Eddy pada kesempatan sebelumnya menyatakan kekeliruan itu murni human error alias kesalahan manusia. Dia pun mengatakan pihaknya telah menjatuhkan sanksi terhadap pejabat yang bertanggung jawab dalam proses penyiapan draf RUU sebelum diajukan kepada Presiden Jokowi.
Terdapat sejumlah kekeliruan pasal dalam UU Ciptaker. Pasal yang pertama menjadi sorotan adalah Pasal 6 di Bab III Peningkatan Ekosistem Investasi dan Kegiatan Berusaha. Pasal itu merujuk kepada Pasal 5 ayat (1). Sementara Pasal 5 tak memiliki ayat sama sekali.

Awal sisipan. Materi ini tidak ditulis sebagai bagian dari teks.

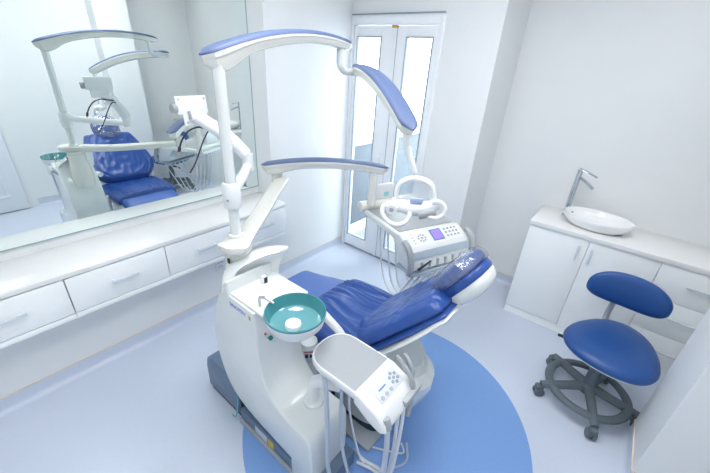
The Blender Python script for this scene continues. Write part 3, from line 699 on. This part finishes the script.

Lalu, dua ayat di Pasal 5 serupa dengan Pasal 4. Dua-duanya sama-sama mencantumkan sepuluh ruang lingkup UU Ciptaker. Selanjutnya, Pasal 151 di Bab IX Kawasan Ekonomi yang mengatur soal lokasi kawasan perdagangan bebas dan pelabuhan bebas.
Permasalahan pasal ini juga terkait rujukan pasal sebelumnya. Pasal 151 ayat (1) merujuk pasal 141 huruf b. Dilihat lebih seksama, Pasal 141 UU Ciptaker tak memiliki poin-poin dan berbeda konteks dengan Pasal 151.
Kemudian kekeliruan ditemukan pada Pasal 175 ayat (5) tertulis merujuk pada ayat (3), padahal seharusnya merujuk pada ayat (4).